Ces tares, et nombreuses autres, ont forgé une démocratie à peine fonctionnelle, dans un pays où les interventions hégémoniques externes sont supportées virtuellement par tous les partis et toutes les personnalités politiques.
Élevée au rang de religion nationale, l’idéologie de la « nécessité » des bottes américaines catalyse une longue liste d’intrusions catastrophiques dans les affaires internes d’autres pays. Pour des intérêts économiques et idéologiques, l’Américain obtient des changements de régime, influence des élections, alimente des campagnes de désinformation, fait la pluie, annonce le beau temps.
Une partie des élites de ce pays considère l’élection de Donald Trump comme une anomalie. Elle ne l’est pas. Elle l’est encore moins après les résultats des dernières présidentielles. 74 millions d’électeurs ont décidé, après quatre ans d’insanités, de racisme et de misogynie, de donner un blanc-seing à Donald Trump.
C’est difficile de l’admettre, mais ce républicain reste la manifestation de l’Amérique profonde. Quand le Ku Klux Klan terrorisait les Noirs aux XIXe et XXe siècle, il n’était pas moins décrit au Congrès comme une « authentique institution américaine », digne de chansons populaires et de spectacles sur Broadway.
Les États-Unis font rire le monde, tragiquement, et ceci, depuis près de quatre ans.
Après les évènements franchement embarrassants d’hier mercredi, les inquiétudes ironiques exprimées par le ministère des Affaires étrangères haïtien, les États-Unis devraient tempérer la vanne des grands prononcements sur la démocratie en dehors de ses frontières. Ce pays gagnerait beaucoup à passer un peu de temps à panser ses blessures, atténuer ses divisions et cultiver son jardin, pour reprendre le raciste et antisémite Voltaire.

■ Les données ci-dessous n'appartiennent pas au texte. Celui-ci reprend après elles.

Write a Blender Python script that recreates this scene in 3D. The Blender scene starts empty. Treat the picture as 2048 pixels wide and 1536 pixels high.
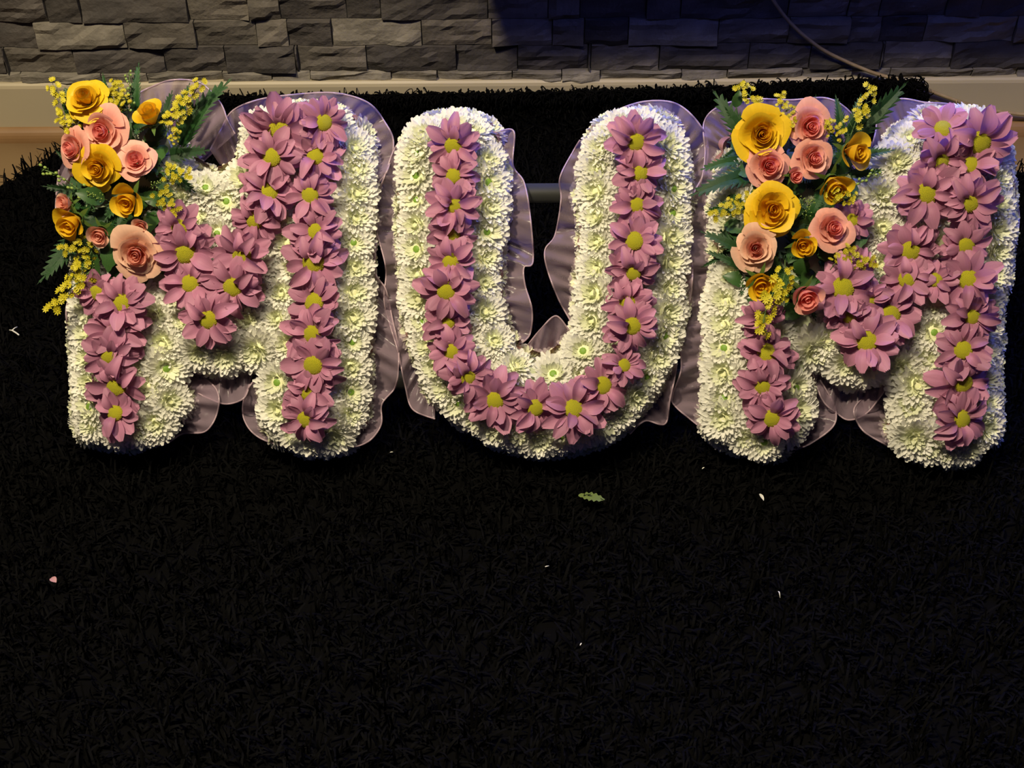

Si l’influence et la prospérité des Etats-Unis dépendent fortement de ses intrusions dans les affaires de ses partenaires, la survie et l’épanouissement de jeunes démocraties comme Haïti serait plus certaine en dehors des pressions des griffes acérées de l’aigle mondial. La parenthèse Trump se fermera dans quelques semaines. America se relèvera, très certainement. Mais à l’avenir, un peu d’humilité ne ferait de mal à personne. Sérieusement.